◆ **STATED TASK**: Copy exactly the lines from the start of the data below through the one that carries "return CAM + t*d", and only those.

(Scene script records)
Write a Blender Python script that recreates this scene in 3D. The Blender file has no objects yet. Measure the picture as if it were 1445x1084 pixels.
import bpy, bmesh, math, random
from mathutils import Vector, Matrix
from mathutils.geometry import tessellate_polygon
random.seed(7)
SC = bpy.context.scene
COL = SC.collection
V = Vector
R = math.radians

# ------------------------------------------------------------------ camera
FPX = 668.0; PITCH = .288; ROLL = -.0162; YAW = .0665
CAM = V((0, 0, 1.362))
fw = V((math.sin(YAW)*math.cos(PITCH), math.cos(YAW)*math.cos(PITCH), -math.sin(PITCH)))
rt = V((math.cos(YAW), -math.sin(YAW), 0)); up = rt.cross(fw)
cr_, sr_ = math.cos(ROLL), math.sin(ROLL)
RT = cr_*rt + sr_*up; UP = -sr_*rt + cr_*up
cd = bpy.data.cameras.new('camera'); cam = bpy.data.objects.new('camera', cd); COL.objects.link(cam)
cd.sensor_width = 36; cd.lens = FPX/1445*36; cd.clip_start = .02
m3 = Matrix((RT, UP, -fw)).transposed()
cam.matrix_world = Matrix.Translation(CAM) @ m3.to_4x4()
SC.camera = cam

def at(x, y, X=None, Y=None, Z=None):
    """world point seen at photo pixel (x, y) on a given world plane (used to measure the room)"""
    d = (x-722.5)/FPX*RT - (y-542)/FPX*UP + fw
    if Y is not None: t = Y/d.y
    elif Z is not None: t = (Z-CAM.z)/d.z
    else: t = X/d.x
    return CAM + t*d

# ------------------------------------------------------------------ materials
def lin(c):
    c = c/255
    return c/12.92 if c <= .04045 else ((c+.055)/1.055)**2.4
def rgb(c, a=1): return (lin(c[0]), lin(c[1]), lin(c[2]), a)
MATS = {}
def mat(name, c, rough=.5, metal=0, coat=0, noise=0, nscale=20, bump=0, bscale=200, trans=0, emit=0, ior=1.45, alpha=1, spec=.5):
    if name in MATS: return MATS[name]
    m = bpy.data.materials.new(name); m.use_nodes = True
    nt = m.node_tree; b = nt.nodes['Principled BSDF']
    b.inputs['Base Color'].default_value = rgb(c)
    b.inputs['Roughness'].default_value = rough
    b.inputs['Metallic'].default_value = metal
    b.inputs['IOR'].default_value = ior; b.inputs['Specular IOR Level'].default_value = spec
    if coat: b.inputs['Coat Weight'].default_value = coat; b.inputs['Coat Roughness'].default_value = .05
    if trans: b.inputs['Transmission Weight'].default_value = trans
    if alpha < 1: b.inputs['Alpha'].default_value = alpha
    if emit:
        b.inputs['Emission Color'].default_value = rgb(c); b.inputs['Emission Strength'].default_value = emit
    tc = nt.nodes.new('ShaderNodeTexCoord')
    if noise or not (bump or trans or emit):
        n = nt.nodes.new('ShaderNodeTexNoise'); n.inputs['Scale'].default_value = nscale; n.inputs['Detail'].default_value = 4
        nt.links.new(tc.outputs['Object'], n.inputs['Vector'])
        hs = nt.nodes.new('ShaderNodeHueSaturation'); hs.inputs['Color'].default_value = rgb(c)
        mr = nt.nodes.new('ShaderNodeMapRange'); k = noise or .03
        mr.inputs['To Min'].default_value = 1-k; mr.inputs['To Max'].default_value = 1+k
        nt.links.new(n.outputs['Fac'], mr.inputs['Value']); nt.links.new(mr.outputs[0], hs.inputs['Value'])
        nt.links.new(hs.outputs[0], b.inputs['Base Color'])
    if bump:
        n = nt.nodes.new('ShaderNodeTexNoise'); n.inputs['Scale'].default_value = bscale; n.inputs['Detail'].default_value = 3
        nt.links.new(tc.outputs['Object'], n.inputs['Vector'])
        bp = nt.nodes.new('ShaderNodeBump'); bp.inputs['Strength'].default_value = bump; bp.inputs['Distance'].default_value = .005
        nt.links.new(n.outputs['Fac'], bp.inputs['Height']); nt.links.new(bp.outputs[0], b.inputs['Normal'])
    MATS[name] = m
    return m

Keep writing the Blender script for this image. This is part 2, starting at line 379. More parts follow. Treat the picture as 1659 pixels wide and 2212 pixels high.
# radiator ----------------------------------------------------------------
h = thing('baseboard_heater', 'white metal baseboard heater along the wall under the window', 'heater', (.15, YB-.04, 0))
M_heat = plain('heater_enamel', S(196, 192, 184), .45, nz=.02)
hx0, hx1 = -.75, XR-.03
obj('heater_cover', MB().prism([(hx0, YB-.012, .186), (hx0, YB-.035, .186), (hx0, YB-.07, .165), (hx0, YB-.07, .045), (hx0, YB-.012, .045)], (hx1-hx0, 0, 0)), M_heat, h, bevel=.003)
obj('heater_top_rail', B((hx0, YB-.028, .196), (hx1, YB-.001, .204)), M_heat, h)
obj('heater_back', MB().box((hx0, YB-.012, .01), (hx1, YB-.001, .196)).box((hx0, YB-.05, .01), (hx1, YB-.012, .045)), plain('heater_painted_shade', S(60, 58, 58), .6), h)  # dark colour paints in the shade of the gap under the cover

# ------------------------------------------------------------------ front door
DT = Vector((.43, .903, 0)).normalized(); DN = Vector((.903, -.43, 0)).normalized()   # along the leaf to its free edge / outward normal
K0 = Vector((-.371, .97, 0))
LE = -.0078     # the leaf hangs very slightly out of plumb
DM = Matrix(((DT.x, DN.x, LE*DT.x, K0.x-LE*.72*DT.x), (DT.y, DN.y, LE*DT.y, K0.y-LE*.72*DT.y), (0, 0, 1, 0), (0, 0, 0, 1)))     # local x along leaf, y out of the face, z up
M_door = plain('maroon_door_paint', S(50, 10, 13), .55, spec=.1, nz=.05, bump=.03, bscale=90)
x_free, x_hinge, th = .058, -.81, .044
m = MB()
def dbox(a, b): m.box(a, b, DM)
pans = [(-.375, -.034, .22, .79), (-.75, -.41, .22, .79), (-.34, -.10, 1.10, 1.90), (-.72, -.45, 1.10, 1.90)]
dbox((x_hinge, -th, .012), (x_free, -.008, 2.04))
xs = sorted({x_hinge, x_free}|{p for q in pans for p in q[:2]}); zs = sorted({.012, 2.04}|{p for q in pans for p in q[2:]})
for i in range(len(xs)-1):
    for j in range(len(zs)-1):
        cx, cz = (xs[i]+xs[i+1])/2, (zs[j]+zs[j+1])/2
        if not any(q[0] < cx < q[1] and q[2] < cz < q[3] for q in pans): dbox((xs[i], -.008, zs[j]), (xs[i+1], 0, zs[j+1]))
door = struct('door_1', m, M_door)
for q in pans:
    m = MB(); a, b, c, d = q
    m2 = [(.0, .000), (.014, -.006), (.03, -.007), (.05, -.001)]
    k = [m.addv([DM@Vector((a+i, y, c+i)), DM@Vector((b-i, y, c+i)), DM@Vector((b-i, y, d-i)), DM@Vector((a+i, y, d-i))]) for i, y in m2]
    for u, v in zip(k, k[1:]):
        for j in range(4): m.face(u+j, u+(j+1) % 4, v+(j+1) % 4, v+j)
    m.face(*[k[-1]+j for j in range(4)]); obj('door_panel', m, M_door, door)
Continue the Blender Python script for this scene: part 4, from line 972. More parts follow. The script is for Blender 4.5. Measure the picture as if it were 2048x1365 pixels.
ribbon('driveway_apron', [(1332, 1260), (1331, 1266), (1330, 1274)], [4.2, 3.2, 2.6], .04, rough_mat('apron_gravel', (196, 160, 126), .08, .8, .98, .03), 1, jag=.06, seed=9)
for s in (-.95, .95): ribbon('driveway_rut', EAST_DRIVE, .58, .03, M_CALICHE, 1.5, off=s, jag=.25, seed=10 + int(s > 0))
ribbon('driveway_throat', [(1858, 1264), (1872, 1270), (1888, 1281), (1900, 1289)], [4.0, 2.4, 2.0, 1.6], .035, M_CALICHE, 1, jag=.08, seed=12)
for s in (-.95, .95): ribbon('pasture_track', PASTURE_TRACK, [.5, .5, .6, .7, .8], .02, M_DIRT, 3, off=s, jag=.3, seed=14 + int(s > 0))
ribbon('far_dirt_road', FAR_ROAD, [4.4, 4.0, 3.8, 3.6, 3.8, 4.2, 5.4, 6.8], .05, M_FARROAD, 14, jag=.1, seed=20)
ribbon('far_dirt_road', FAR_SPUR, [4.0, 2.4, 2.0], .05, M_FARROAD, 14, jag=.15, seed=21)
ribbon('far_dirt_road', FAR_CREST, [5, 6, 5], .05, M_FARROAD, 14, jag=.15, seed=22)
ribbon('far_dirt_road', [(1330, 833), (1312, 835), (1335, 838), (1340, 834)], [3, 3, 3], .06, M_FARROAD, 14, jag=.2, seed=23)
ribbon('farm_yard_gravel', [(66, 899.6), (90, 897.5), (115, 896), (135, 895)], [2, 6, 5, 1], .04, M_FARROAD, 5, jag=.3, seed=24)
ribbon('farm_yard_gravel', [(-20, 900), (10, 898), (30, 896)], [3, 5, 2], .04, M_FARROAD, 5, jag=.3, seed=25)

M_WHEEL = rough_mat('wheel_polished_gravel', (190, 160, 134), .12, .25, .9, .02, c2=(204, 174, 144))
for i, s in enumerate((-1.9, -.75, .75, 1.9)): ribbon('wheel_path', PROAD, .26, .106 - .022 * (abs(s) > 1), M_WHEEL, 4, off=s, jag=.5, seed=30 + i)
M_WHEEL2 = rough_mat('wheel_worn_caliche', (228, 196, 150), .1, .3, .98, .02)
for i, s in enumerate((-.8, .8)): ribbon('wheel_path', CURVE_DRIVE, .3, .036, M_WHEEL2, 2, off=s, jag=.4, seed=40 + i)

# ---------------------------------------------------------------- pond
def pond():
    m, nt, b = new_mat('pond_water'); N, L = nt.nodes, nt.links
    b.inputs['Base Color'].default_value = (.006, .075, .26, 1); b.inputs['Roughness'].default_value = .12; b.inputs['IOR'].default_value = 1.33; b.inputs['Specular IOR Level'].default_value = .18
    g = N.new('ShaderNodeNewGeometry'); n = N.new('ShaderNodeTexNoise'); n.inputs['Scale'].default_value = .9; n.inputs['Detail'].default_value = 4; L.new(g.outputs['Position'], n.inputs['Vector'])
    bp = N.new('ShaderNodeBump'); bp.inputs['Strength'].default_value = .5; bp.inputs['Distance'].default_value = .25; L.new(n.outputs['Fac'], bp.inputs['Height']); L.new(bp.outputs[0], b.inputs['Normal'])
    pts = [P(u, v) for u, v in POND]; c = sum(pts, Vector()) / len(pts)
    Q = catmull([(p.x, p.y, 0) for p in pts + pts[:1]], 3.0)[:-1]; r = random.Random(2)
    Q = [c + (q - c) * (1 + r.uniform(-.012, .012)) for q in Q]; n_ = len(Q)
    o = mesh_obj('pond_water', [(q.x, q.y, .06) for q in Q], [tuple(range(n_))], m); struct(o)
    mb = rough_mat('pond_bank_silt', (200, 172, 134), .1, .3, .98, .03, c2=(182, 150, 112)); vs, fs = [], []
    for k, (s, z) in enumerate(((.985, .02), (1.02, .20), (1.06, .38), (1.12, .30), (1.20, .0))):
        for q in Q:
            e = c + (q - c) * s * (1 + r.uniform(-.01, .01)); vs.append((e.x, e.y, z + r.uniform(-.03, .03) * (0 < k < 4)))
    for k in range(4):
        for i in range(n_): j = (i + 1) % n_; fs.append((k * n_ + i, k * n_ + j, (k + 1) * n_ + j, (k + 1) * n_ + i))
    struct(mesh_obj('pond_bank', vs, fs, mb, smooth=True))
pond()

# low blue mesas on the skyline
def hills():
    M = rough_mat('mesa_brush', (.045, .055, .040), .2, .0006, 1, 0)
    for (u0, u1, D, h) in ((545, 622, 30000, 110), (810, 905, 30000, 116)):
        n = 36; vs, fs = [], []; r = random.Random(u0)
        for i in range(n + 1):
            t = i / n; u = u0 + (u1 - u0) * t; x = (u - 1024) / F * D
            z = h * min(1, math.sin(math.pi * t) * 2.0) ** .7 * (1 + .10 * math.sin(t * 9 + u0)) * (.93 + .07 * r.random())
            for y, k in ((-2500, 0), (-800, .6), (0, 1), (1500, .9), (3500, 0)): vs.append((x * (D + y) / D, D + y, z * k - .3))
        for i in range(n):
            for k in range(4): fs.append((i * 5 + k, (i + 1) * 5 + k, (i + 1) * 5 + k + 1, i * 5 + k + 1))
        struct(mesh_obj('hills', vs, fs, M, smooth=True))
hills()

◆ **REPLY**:
Write a Blender Python script that recreates this scene in 3D. The Blender file has no objects yet. Measure the picture as if it were 1445x1084 pixels.
import bpy, bmesh, math, random
from mathutils import Vector, Matrix
from mathutils.geometry import tessellate_polygon
random.seed(7)
SC = bpy.context.scene
COL = SC.collection
V = Vector
R = math.radians

# ------------------------------------------------------------------ camera
FPX = 668.0; PITCH = .288; ROLL = -.0162; YAW = .0665
CAM = V((0, 0, 1.362))
fw = V((math.sin(YAW)*math.cos(PITCH), math.cos(YAW)*math.cos(PITCH), -math.sin(PITCH)))
rt = V((math.cos(YAW), -math.sin(YAW), 0)); up = rt.cross(fw)
cr_, sr_ = math.cos(ROLL), math.sin(ROLL)
RT = cr_*rt + sr_*up; UP = -sr_*rt + cr_*up
cd = bpy.data.cameras.new('camera'); cam = bpy.data.objects.new('camera', cd); COL.objects.link(cam)
cd.sensor_width = 36; cd.lens = FPX/1445*36; cd.clip_start = .02
m3 = Matrix((RT, UP, -fw)).transposed()
cam.matrix_world = Matrix.Translation(CAM) @ m3.to_4x4()
SC.camera = cam

def at(x, y, X=None, Y=None, Z=None):
    """world point seen at photo pixel (x, y) on a given world plane (used to measure the room)"""
    d = (x-722.5)/FPX*RT - (y-542)/FPX*UP + fw
    if Y is not None: t = Y/d.y
    elif Z is not None: t = (Z-CAM.z)/d.z
    else: t = X/d.x
    return CAM + t*d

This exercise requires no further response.